Atordoado, Mahito incita Namima a comer com ele a comida da sacerdotisa toda noite e, no envolvimento dos dois, eles acabam se entregando ao amor. Namima se preocupa porque infringiu todas as leis supremas da ilha: comeu da comida do oráculo sendo uma impura e teve relações com um homem amaldiçoado, se alguém descobrisse ela seria condenada a morte. Quando Mikura morre deixando para Kumikuu a incumbência da sacerdotisa da ilha, Namima acaba descobrindo seu sombrio destino como sacerdotisa das trevas, ela seria afastada de todos os moradores e confinada a uma cabana no cemitério onde passaria a vida cuidando dos mortos e guiando suas almas para a outra vida.
Assustada, principalmente por saber que estava grávida de Mahito (e a sacerdotisa das trevas tinha de ser virgem) ela implora para que não fizessem isso com ela, mas ninguém, nem mesmo sua família, mostra-lhe qualquer clemência. Não apenas cumprir seu papel com os mortos, mas em virtude da morte de Kumikuu ela também deveria morrer ainda que estivesse bem de saúde. Desesperada, Namima aceita fugir com Mahito para salvar a vida de sua criança e eles ficam por meses a deriva no mar em direção a Yamato, a ilha maior, onde recomeçariam suas vidas. Ela dá a luz a uma menina dentro do barco, mas é surpreendida pelas mãos do marido estrangulando-a e desperta no mundo dos mortos para servir a Izanami, a deusa dos mortos.
A partir daí segue-se um entrelaçar da vida de Namima com a vida da deusa e Izanaki, o deus que a condenou a permanecer no submundo pela eternidade e tirar, todos os dias, mil vidas. Namima se identifica com essa deusa cheia de ódio e amargura, atormentada para descobrir como está sua filha e a razão de Mahito tê-la matado, ela desafiará perigos de uma volta breve ao mundo dos vivos que vai mudar tudo que ela acreditava para sempre. As vidas de Izanaki, Namima e sua filha entrelaçar-se-ão de uma maneira que nem mesmo nós vamos acreditar.

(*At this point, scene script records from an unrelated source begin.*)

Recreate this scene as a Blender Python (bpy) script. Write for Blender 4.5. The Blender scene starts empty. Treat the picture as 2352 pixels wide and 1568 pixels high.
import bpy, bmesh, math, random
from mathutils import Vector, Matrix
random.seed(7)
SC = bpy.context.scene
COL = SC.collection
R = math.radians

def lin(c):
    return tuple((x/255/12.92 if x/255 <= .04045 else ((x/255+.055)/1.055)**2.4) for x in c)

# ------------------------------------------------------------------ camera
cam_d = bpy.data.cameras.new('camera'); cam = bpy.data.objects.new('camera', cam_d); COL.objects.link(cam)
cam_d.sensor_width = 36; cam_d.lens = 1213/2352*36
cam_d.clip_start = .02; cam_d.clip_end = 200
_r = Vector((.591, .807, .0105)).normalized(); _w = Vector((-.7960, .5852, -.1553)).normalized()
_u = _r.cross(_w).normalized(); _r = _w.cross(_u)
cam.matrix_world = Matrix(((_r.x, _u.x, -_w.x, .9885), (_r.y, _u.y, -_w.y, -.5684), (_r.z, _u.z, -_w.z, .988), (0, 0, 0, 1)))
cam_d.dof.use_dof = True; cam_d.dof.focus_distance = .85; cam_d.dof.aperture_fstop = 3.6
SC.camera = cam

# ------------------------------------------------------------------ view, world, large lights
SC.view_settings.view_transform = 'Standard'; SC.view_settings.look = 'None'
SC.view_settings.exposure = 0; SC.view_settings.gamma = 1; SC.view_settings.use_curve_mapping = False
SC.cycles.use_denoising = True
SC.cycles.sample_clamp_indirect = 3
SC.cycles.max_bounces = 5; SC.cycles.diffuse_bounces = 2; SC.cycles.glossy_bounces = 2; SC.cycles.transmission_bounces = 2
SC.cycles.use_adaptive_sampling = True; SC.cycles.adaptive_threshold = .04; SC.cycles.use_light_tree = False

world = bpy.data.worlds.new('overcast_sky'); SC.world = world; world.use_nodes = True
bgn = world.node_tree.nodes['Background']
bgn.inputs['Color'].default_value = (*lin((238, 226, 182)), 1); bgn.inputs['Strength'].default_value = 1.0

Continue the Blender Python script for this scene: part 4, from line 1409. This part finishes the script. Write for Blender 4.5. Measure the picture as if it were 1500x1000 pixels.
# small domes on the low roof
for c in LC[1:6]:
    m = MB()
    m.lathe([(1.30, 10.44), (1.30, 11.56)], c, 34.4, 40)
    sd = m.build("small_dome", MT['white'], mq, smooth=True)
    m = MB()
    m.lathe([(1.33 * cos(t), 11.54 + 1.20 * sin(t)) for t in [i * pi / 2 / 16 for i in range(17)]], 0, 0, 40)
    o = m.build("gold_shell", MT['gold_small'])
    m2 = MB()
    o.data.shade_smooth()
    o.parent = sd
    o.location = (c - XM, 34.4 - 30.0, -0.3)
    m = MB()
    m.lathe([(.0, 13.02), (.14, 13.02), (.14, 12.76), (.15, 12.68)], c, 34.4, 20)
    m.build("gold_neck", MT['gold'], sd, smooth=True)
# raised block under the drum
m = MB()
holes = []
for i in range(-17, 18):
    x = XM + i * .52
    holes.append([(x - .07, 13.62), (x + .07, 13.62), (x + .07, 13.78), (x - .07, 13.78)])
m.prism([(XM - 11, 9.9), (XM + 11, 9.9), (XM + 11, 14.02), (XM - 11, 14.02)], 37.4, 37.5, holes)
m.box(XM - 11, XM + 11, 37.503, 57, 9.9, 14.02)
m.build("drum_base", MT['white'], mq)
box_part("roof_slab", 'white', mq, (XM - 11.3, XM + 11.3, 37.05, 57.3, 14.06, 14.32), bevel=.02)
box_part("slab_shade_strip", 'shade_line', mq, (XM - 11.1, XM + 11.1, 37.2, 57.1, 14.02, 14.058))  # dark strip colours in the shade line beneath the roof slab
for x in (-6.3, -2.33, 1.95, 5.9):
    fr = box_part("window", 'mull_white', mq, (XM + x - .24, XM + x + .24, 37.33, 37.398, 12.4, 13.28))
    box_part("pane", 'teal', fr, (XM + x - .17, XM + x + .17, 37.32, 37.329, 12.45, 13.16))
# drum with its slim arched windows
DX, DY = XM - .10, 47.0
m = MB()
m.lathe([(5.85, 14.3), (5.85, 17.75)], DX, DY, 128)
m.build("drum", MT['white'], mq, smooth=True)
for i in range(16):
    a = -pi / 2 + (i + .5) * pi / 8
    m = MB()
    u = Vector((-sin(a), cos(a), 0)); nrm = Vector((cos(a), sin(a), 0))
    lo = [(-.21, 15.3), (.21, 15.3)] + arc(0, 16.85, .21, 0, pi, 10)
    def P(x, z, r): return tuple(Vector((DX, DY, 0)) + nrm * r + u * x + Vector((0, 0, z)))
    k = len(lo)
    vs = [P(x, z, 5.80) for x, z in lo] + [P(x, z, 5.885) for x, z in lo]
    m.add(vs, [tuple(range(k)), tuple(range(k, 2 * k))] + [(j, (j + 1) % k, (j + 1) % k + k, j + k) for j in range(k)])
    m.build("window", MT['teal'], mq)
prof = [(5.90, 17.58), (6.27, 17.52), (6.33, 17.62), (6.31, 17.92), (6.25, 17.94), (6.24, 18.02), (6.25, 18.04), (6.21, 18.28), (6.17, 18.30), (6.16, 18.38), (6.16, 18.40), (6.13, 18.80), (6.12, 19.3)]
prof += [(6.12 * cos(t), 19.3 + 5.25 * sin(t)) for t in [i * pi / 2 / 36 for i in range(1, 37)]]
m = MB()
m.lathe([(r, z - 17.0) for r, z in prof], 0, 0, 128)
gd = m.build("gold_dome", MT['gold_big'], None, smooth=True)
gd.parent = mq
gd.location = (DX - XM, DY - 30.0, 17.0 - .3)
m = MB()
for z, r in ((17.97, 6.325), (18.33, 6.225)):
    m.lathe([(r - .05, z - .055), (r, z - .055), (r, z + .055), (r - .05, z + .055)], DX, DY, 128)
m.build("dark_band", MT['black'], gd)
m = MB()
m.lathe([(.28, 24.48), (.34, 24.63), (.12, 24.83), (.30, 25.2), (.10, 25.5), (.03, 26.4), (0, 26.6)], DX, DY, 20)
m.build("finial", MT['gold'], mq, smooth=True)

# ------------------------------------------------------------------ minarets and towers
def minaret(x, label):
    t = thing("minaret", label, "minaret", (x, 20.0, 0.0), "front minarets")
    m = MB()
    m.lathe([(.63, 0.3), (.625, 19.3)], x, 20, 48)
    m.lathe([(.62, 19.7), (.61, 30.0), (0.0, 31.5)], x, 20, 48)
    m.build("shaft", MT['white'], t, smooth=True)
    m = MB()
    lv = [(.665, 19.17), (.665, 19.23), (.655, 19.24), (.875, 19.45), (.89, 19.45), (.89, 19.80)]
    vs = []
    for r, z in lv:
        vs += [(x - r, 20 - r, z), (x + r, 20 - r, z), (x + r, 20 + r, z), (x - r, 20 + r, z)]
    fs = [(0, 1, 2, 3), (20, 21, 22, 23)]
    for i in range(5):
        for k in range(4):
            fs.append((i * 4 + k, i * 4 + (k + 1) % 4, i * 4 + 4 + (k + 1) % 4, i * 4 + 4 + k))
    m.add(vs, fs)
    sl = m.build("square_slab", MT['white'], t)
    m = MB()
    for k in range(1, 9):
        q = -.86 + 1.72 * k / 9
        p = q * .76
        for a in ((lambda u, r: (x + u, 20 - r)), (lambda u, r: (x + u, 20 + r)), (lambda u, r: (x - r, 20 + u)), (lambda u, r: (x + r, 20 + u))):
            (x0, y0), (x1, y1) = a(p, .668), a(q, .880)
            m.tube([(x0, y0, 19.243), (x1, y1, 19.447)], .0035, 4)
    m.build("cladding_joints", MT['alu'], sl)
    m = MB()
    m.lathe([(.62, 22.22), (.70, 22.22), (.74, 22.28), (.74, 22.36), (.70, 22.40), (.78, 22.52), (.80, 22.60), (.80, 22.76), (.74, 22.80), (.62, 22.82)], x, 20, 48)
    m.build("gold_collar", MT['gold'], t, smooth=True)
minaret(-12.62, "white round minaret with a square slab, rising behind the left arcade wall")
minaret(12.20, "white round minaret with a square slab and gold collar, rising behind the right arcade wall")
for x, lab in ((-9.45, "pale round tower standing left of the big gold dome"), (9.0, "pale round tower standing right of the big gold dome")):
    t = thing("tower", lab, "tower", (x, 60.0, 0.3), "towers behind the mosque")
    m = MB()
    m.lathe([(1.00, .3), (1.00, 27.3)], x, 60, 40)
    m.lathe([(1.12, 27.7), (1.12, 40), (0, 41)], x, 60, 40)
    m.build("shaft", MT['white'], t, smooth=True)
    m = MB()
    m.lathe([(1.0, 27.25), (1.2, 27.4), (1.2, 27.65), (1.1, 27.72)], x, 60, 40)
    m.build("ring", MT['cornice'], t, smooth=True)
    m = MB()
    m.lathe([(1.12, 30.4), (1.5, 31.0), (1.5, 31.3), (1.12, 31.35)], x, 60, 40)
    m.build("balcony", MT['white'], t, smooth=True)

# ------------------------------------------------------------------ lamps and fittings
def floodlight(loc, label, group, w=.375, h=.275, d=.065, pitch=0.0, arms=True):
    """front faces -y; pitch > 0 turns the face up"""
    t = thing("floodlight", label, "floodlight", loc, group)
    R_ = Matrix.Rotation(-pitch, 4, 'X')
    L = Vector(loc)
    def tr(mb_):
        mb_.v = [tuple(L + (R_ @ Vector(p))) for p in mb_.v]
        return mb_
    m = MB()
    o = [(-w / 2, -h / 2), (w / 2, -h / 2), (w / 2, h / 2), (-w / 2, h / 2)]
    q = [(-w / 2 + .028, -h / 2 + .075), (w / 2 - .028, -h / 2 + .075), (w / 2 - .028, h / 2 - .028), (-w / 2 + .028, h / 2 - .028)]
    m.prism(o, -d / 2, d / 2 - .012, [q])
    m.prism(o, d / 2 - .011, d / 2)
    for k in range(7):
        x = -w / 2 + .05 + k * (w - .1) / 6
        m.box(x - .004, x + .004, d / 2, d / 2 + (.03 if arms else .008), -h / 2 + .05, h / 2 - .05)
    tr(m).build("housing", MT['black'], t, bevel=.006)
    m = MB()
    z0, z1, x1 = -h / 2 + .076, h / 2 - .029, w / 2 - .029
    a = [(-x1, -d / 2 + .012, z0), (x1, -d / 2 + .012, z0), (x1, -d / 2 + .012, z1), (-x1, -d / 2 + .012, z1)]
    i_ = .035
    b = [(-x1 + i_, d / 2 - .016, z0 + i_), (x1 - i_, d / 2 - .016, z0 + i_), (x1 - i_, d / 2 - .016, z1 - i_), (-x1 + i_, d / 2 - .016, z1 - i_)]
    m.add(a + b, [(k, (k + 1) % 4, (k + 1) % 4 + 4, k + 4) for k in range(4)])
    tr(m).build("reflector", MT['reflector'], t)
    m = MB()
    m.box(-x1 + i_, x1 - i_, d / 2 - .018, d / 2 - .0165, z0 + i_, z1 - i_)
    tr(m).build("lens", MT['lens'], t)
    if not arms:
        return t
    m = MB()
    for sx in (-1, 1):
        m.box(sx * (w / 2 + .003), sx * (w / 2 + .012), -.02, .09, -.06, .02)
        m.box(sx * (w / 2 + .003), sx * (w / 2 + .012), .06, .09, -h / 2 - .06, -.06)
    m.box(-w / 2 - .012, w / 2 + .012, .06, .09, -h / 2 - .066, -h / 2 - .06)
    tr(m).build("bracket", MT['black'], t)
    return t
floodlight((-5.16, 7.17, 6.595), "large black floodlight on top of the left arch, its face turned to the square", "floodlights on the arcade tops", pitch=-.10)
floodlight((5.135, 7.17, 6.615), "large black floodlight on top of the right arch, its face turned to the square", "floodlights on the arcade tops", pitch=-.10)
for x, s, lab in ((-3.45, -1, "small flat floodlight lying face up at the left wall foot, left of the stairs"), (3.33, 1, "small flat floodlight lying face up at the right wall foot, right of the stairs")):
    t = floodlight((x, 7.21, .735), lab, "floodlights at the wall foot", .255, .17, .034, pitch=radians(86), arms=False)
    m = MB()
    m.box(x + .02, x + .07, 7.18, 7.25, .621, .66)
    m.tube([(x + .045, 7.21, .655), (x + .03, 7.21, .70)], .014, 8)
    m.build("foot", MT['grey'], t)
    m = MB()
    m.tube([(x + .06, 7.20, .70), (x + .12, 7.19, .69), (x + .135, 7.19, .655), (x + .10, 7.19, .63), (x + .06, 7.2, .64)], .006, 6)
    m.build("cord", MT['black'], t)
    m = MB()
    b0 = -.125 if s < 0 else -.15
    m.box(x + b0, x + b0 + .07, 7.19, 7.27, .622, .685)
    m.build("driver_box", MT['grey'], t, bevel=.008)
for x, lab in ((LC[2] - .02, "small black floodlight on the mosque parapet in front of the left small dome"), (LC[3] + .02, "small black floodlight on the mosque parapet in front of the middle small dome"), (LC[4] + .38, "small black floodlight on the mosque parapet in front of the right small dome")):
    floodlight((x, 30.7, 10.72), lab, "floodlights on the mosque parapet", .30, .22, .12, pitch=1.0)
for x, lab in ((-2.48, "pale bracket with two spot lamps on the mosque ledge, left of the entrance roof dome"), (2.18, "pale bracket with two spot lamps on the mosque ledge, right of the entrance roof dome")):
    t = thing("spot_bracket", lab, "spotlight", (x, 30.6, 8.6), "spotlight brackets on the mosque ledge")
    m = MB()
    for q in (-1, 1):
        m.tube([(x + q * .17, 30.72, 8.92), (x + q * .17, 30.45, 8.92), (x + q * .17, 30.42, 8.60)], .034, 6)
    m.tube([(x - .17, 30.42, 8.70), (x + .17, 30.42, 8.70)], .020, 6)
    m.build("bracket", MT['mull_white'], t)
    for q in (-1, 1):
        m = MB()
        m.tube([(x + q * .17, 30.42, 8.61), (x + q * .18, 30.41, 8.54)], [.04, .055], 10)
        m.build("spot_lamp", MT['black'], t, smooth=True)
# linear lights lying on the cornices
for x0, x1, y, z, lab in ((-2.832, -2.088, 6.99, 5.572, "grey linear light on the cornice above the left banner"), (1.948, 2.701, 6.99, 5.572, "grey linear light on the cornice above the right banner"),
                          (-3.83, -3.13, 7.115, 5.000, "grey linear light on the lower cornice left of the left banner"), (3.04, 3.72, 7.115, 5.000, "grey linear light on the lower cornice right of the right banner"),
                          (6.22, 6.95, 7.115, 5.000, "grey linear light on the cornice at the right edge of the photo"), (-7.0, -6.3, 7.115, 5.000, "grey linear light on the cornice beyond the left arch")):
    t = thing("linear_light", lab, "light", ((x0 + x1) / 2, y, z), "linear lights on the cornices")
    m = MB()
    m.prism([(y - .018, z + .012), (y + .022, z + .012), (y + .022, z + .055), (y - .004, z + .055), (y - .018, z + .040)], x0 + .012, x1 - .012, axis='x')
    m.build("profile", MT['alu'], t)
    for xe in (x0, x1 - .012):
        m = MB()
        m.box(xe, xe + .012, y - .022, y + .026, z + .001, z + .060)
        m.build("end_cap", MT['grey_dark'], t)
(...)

Eu achei o livro muito bom, ele intercala a narração na primeira pessoa, por Namima, e terceira pessoa contando uma passagem de Izanaki como o "mortal" Yukinahiko. Há descrições e, a melhor parte, muito sobre as lendas e costumes do Japão medieval, gente é fascinante. Foi uma experiência única ler uma literatura realmente japonesa, eu tinha tentado ler A Imperatriz do chinês Da Chen, mas não rolou simplesmente, fiquei um pouco traumatizada, vou tentar voltar depois, mas a Natsuo certamente entrou na lista de autores que eu vou querer ler de novo. Em alguns momentos as descrições podem estranhar a nós ocidentais por não fazer parte do nosso cultural monoteísta, eu mesma fiz algumas pesquisas para conseguir entender o que se passava. O final do livro é agridoce, há umas coisas que não explicou direito (ou fui eu que deixei passar algum detalhe, não sei), mas no geral é muito bom! 4 estrelinhas de 5.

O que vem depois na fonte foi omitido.